Common Communication Mistakes
Yelling too much. There’s a difference between communicating and just making noise. Constant screaming drowns out the useful information. If you’re shouting nonstop, your teammates tune you out and miss the one callout that actually matters.
Not calling your eliminations. This is the most damaging communication failure in paintball. When you get hit and walk off the field in silence, your team doesn’t know the count has changed. They’re making decisions based on bad information. Every time you’re eliminated, announce it loud and clear so your team can adjust.
Giving stale information. Calling out an opponent’s position is only useful if they’re still there. If you saw someone in a bunker thirty seconds ago, say “last seen” instead of stating it as current fact. Positions change fast.
Talking instead of shooting. Communication supports action; it doesn’t replace it. If you’re so focused on calling out positions that you forget to actually shoot, you’re hurting your team in a different way. Shoot first, then talk between bursts.
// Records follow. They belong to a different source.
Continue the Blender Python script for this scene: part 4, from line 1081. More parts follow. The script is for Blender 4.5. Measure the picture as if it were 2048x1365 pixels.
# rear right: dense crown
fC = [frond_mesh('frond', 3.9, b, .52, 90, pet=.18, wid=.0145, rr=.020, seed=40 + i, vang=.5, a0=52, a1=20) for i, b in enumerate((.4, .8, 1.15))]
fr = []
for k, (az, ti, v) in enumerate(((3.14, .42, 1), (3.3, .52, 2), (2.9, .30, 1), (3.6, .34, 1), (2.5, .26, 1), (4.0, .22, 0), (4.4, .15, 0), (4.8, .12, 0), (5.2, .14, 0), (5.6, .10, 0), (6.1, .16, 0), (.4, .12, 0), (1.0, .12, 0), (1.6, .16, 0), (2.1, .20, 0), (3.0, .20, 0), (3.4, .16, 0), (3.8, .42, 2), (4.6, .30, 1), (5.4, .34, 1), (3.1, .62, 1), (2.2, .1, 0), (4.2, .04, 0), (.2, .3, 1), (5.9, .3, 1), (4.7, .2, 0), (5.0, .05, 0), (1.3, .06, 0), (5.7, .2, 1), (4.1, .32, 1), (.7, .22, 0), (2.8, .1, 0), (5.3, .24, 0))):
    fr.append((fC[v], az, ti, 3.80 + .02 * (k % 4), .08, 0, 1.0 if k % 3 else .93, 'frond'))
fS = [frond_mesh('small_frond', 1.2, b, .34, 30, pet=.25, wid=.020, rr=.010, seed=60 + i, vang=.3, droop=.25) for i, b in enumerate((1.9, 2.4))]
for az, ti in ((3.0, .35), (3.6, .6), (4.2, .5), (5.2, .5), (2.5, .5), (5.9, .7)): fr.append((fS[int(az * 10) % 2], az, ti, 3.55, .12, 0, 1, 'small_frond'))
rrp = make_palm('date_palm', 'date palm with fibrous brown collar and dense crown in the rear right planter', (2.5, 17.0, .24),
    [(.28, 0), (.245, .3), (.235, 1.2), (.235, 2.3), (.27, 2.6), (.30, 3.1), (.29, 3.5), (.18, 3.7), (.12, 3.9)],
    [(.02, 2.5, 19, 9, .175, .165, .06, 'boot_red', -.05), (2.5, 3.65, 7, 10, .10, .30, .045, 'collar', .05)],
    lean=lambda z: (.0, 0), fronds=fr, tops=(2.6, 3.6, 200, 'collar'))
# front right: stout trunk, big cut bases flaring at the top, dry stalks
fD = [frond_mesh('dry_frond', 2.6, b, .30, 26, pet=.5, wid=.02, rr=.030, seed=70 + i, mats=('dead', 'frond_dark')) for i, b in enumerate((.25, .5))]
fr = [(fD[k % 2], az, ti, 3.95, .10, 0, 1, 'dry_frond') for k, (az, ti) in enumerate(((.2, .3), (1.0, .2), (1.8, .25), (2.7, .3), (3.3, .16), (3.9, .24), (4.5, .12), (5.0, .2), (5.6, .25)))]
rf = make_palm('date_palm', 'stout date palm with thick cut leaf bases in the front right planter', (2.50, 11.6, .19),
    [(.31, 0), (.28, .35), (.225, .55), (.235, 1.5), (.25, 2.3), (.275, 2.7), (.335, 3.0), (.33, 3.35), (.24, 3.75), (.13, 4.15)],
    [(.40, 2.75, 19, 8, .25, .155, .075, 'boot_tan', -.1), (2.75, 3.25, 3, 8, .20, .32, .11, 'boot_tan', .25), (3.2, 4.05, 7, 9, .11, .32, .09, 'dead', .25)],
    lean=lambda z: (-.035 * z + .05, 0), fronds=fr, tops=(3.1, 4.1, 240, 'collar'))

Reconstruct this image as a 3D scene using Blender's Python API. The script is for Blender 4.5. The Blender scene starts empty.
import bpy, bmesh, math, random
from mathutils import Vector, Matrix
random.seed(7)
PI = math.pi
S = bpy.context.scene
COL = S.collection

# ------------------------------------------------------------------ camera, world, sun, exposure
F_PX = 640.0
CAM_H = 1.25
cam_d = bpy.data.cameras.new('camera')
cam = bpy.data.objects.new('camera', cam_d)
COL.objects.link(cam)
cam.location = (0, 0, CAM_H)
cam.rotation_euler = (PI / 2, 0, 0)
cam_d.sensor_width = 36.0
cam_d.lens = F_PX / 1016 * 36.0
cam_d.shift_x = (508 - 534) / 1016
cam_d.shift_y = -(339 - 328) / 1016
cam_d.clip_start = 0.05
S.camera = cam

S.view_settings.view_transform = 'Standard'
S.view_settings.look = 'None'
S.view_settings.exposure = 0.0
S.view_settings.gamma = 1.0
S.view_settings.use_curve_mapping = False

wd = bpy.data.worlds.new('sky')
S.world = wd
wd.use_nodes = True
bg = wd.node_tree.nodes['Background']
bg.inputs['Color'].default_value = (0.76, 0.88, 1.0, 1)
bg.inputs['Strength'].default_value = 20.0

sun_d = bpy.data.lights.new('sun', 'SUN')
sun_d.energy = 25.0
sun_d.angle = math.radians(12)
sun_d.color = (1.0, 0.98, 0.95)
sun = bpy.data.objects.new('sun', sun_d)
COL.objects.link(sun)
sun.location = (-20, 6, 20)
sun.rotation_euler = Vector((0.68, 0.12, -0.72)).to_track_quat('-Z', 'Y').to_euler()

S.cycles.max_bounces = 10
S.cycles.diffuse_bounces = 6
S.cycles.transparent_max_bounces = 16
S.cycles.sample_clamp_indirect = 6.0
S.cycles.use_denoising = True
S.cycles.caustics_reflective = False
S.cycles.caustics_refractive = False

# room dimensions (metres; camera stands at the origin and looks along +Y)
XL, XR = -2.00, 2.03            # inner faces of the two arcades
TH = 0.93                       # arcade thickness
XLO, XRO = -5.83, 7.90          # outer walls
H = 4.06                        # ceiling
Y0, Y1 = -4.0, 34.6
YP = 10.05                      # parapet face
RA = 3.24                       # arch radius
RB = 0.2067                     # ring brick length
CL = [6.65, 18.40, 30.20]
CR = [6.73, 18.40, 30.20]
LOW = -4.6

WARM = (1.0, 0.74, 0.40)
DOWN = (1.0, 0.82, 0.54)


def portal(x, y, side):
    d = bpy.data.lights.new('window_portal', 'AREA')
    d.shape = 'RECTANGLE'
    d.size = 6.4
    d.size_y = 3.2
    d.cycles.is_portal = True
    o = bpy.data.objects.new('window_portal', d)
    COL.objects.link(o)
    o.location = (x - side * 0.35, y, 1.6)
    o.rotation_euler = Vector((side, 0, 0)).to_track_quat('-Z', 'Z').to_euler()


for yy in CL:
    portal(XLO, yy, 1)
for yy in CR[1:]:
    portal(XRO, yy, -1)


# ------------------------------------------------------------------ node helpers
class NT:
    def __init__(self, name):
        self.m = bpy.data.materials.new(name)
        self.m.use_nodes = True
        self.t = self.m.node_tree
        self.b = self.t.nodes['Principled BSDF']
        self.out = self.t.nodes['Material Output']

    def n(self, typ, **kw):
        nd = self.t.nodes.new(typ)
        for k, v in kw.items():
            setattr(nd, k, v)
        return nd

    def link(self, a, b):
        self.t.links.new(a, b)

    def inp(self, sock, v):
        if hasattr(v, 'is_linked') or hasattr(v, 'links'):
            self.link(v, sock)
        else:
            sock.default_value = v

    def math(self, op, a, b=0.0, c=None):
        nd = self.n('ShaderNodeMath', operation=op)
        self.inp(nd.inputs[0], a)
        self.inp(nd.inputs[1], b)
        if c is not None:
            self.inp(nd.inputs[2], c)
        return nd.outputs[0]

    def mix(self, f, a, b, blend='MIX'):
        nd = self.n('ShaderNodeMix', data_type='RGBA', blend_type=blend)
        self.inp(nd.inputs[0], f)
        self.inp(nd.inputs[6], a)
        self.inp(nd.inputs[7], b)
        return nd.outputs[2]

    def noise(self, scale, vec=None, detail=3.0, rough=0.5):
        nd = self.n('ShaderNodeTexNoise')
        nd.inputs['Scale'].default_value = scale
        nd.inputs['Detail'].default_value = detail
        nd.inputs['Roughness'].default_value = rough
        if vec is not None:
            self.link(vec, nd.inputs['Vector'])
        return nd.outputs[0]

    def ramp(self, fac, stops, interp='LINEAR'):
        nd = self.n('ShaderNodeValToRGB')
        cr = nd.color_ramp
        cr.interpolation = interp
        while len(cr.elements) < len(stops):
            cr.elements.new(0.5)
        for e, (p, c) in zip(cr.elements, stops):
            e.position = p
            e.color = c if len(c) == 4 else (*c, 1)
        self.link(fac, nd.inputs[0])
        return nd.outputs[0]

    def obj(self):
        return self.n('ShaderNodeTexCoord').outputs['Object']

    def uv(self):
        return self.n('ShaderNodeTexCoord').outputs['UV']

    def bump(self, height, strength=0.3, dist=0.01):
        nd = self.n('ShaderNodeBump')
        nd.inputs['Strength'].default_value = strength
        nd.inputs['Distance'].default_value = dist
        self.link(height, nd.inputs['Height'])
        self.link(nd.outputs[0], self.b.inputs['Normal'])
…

Ignoring your teammates’ callouts. Communication is a two-way system. If someone on your team is giving you information and you’re not listening, all their effort is wasted. Train yourself to process what you hear even when you’re focused on your own lane.
Make It a Habit
Communication in paintball is a skill like any other — one you can sharpen with focused training drills. It feels awkward at first, especially if you’re playing with strangers. But the more you do it, the more natural it becomes. Start with the basics: call out what you see, announce when you’re hit, and tell your team when you’re moving.
You’ll notice the difference immediately. Games start feeling less chaotic. Pushes actually work because everyone moves at the same time. Eliminations happen because someone told you exactly where to shoot.
Paintball is a team sport. Play it like one.